Поэтому Ларс фон Триер, по собственному признанию, ни черта не верит ни в какой метод Страсберга. Роберт Де Ниро, который восемнадцать месяцев водил такси перед тем, как приступить к съемкам в фильме «Таксист», представляет в итоге на экране среднее арифметическое этих восемнадцати месяцев, но тот единственный первый раз, когда он не может найти переключатель скоростей, остается за кадром. Так что неуверенность Эмили Уотсон в ее собственной наготе и наготе Стеллана Скарсгорда пошла фильму только на пользу, утверждает Триер. Речь идет о той сцене, в которой она, как поэтически выражается режиссер, «должна была дергать его за член» и не чувствовала особого воодушевления по этому поводу.
– Есть одно место в этой сцене, от которого я совершенно без ума. Я не знаю, откуда это взялось, но она дует на волосы, чтобы убрать прядь от лица, – говорит он и сам выставляет вперед нижнюю губу, дуя себе на лоб. – И это так… замечательно. И удивительно. Но очень… по-настоящему.
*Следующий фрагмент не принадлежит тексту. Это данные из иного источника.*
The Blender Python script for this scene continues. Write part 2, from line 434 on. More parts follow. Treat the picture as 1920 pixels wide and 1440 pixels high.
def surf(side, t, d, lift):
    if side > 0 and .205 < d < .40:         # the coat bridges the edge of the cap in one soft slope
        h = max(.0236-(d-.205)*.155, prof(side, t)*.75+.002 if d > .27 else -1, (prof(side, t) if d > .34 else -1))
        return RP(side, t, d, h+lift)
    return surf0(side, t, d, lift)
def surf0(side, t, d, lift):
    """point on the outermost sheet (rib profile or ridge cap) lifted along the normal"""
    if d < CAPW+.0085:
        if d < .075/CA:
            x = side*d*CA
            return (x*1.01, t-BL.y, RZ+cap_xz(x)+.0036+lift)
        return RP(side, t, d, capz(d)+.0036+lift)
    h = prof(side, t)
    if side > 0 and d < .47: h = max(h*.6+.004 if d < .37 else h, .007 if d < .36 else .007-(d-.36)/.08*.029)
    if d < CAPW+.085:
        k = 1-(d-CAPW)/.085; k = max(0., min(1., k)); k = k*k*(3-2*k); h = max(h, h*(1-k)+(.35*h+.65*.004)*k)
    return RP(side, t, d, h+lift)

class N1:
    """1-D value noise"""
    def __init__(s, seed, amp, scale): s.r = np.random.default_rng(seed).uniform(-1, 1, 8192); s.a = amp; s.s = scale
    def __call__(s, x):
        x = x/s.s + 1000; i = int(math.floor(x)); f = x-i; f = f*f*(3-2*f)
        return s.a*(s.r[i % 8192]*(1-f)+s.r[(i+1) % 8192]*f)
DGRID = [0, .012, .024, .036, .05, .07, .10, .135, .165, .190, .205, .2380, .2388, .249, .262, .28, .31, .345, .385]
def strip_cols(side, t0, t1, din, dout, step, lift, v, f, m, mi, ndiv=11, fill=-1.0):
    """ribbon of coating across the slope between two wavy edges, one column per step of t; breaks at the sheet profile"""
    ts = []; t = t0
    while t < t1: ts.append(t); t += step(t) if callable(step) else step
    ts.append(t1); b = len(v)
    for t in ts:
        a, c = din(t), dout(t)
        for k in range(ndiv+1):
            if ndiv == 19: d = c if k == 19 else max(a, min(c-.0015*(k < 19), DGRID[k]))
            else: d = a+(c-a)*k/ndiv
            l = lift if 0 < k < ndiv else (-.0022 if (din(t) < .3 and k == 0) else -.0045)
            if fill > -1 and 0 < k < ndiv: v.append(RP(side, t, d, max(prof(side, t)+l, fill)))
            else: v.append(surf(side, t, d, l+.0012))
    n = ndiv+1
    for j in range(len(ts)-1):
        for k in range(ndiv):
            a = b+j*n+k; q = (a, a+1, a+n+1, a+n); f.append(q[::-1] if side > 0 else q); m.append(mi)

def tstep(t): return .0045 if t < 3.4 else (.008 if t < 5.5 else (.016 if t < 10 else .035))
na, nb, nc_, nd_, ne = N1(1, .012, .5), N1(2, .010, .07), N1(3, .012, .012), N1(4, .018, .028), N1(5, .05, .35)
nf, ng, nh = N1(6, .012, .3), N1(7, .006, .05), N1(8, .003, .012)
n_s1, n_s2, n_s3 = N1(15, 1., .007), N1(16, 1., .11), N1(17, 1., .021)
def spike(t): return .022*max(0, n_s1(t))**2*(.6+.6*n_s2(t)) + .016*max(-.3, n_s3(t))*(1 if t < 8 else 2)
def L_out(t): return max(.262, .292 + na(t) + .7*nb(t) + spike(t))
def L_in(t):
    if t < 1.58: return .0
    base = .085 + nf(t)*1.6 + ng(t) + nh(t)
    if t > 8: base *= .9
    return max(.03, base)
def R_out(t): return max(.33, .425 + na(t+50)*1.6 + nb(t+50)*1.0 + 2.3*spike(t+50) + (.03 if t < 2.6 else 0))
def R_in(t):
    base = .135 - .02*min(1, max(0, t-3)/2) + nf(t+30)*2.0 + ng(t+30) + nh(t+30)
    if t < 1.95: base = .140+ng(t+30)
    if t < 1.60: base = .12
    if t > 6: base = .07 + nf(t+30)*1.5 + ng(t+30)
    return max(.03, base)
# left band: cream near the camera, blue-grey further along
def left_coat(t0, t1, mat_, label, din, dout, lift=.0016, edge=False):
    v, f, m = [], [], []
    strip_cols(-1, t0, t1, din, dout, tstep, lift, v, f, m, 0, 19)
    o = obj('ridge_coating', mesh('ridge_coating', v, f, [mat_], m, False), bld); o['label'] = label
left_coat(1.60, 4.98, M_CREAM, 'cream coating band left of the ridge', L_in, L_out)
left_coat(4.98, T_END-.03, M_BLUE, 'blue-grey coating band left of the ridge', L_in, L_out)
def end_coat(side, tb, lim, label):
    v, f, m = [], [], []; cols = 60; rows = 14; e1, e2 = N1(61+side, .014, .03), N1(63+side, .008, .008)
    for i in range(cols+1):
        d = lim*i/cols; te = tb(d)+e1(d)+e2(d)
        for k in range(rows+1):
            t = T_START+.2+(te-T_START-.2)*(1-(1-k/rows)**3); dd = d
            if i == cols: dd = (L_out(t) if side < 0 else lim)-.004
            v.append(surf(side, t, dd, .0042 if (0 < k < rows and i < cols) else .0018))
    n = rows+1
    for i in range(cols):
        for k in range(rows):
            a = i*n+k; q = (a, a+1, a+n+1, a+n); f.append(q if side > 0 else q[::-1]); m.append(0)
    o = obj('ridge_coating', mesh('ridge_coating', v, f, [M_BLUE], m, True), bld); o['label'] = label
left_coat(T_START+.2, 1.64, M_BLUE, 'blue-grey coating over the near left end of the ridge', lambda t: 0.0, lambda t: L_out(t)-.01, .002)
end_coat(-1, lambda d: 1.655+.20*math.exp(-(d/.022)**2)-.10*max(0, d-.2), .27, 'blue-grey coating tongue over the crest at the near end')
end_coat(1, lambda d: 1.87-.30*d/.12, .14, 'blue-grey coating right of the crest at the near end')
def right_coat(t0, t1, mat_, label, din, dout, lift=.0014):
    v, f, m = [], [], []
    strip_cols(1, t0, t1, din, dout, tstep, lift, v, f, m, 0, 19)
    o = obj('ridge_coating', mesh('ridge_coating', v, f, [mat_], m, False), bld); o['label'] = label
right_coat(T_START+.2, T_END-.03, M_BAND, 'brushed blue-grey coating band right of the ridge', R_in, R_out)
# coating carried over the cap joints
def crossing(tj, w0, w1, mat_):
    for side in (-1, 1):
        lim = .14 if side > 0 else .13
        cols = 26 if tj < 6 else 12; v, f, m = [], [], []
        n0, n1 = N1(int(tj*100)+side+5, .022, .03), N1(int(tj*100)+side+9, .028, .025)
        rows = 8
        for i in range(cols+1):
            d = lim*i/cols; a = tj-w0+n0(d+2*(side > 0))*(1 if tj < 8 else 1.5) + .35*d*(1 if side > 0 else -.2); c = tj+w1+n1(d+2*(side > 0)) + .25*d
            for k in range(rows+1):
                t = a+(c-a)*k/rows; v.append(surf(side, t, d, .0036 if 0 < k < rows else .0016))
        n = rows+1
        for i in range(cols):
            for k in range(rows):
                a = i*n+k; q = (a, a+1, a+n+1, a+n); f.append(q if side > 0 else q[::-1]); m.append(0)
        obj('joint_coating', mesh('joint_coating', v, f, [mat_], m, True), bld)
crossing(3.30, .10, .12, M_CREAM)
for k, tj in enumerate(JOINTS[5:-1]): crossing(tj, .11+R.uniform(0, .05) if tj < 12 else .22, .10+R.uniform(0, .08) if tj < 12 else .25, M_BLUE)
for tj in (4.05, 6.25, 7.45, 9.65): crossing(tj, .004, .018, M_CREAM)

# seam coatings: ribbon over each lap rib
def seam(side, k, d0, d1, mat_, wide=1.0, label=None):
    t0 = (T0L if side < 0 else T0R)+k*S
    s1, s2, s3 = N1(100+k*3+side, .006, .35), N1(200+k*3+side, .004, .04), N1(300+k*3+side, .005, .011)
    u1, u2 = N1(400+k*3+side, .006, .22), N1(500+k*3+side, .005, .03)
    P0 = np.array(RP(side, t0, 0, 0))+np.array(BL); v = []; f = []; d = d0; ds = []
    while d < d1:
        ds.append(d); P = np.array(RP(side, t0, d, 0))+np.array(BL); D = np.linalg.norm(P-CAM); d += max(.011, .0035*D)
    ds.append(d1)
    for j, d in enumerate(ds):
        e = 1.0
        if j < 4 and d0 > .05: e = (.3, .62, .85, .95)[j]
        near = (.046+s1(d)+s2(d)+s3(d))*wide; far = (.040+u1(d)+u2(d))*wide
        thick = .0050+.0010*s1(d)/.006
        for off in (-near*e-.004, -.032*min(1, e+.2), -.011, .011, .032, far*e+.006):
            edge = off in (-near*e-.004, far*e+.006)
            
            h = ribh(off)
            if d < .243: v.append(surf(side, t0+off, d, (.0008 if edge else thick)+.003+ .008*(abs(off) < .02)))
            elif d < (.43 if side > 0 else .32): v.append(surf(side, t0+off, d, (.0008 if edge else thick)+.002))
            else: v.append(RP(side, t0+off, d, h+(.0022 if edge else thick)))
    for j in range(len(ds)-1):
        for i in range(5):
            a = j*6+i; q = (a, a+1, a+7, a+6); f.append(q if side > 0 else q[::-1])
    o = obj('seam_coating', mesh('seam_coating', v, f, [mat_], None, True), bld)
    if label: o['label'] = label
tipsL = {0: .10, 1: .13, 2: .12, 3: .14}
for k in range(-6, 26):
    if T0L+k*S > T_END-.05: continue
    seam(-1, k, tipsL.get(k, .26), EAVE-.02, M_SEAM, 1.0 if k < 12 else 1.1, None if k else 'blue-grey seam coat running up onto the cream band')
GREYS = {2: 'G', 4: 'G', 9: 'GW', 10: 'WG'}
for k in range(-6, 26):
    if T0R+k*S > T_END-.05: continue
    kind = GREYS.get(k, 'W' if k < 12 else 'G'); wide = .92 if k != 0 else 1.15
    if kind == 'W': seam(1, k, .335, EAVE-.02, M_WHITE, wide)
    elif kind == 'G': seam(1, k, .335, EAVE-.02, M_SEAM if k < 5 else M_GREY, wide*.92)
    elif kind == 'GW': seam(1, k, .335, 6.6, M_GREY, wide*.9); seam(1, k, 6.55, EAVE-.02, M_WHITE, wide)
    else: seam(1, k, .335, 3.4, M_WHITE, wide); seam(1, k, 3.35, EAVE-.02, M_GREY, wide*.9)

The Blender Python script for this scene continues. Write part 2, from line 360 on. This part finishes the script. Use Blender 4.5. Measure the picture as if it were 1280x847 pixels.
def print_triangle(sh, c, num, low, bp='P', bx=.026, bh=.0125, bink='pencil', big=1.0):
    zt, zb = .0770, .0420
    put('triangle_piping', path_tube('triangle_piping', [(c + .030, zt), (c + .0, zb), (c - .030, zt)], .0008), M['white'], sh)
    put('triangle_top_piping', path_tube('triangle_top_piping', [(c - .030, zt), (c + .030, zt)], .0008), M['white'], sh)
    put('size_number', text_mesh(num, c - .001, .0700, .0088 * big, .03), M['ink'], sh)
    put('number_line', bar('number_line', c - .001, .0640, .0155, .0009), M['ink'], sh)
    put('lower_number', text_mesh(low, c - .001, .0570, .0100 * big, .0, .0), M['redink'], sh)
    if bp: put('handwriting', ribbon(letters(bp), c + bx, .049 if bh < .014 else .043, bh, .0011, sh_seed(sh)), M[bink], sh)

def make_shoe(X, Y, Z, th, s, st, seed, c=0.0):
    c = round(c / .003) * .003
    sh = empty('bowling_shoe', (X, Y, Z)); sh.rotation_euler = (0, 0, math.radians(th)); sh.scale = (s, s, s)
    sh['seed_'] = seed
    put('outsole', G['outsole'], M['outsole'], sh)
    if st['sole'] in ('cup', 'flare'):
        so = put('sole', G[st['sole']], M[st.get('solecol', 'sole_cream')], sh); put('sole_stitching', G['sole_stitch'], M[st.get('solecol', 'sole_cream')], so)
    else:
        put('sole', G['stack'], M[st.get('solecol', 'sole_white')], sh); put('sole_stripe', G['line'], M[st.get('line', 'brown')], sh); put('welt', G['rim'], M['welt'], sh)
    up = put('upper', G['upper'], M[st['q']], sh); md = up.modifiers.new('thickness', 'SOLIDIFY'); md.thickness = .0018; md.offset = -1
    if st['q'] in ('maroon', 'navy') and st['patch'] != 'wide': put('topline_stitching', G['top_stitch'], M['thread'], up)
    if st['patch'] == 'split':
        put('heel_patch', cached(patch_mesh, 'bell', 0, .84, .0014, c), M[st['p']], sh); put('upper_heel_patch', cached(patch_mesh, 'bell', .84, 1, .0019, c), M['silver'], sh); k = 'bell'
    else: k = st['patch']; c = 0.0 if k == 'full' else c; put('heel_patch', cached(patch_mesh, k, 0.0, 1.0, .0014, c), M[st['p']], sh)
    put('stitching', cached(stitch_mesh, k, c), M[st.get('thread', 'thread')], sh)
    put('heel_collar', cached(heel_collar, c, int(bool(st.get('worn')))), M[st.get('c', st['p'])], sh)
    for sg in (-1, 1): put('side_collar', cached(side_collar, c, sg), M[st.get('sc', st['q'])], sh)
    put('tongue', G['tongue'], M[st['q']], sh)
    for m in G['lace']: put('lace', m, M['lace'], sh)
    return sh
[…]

Чем сконструированнее история, тем больше искренности должно быть в актерской игре, объясняет режиссер. Зрители должны верить героям. И раз уж Триер собирался дать мелодраме шанс, герои ни в коем случае не должны были выглядеть плоскими, так что сначала он приложил немало усилий к тому, чтобы сделать героев как можно более настоящими, а потом использовал их в сконструированной мелодраматичной драматургии. Стеллан Скарсгорд вспоминает, что Триер повесил на съемках табличку, в которой резюмировались его взгляды. «Make mistakes!» [22] , – гласила она. Актерам, не совершавшим достаточно много ошибок, приходилось иметь дело с режиссером.